Last summer, Billie Eilish found herself in the throes of depression unlike any she’d ever experienced: “It was just realer than it’s ever been before,” she tells Rolling Stone in her new cover story.
Her mental health struggles came at a moment when she was grappling with some of the uglier, more distressing sides of fame and found herself seeking refuge at home. At one point, she wrote in her journal, in all-caps, “I know I’m lucky/But I’m so unhappy.”

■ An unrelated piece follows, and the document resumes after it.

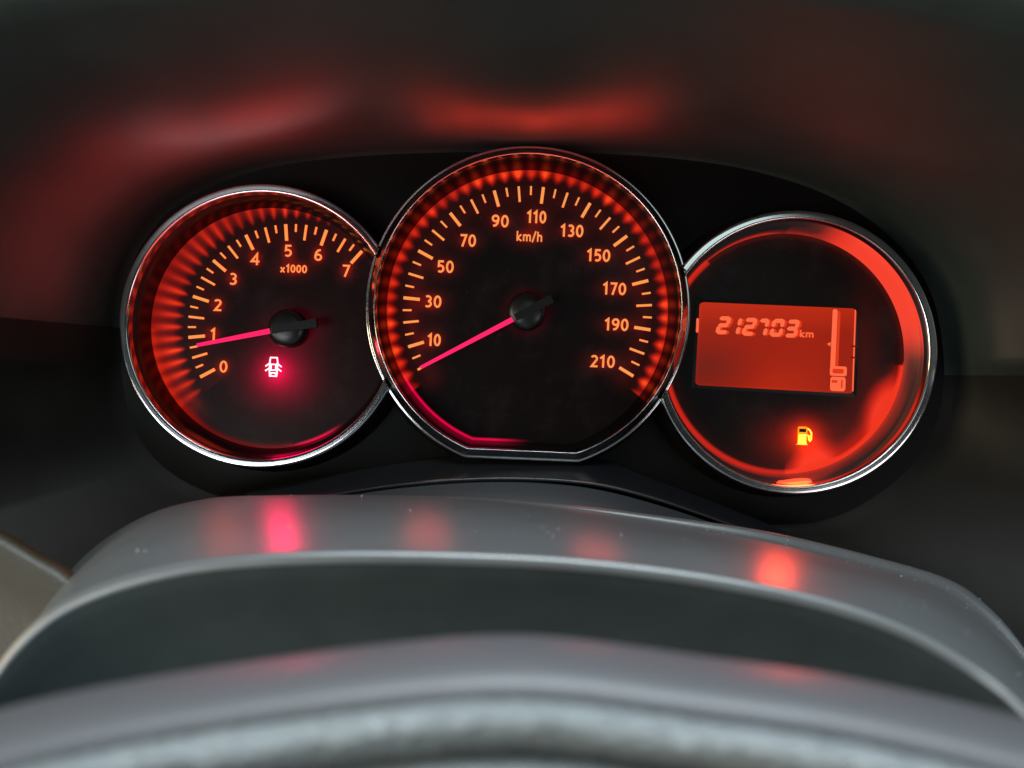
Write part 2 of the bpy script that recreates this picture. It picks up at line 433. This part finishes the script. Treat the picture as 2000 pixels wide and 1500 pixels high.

“My whole life, I’ve never been a happy person, really,” Eilish says. “I’ve been a joyous person, but not a happy person. I experience joy and laughter and I can find fun in things, but I’m a depressed person. I’ve suffered with a lot of depression my whole life. When things happen in my soul, or whatever, the thing I’ve always held on to is ‘Well, it’ll pass. It’ll come in waves and it’ll get worse and it’ll get better.’ And that’s always brought me comfort. And this time, I literally was like, ‘I don’t care. I don’t even want it to get better.’”
Eilish says her family and childhood best friend helped her stay afloat during this time. And to help herself move past it, Eilish grew determined to get out of the house more and try to live as normal a life as possible, whether that meant grocery shopping, going to book readings, or getting Chipotle.
“I’m afraid,” she explains. “For a fucking good reason. I’m afraid of people, I’m afraid of the world. It’s just scary for somebody like me, and even if it’s not scary, it means being on and being vulnerable and being seen and being filmed and whatever. But with that all in mind, I have been choosing to do the thing that scares me more. I am biting the bullet and existing in the world for once.”
That quest for normalcy was also part of a larger effort to reclaim a bit of the person she was in 2019 — when she dropped her landmark debut When We All Fall Asleep, Where Do We Go? — as she worked on her third album, Hit Me Hard and Soft (out May 17). “This whole process has felt like I’m coming back to the girl that I was,” Eilish says. “I’ve been grieving her. I’ve been looking for her in everything, and it’s almost like she got drowned by the world and the media. I don’t remember when she went away.”
While Eilish is candid about her struggles with mental health, she says she is adamant about not wanting to be seen as a kind of spokesperson.
“I think it’s really weird when you are in the middle of something and somebody asks you to be the advocate for the thing you’re in the middle of,” she says. “I understand that it’s important, and I understand that it’s an epidemic and it needs to be talked about, but I don’t want to fucking be the role model for depression. What happens when I do some shit y’all aren’t going to like?”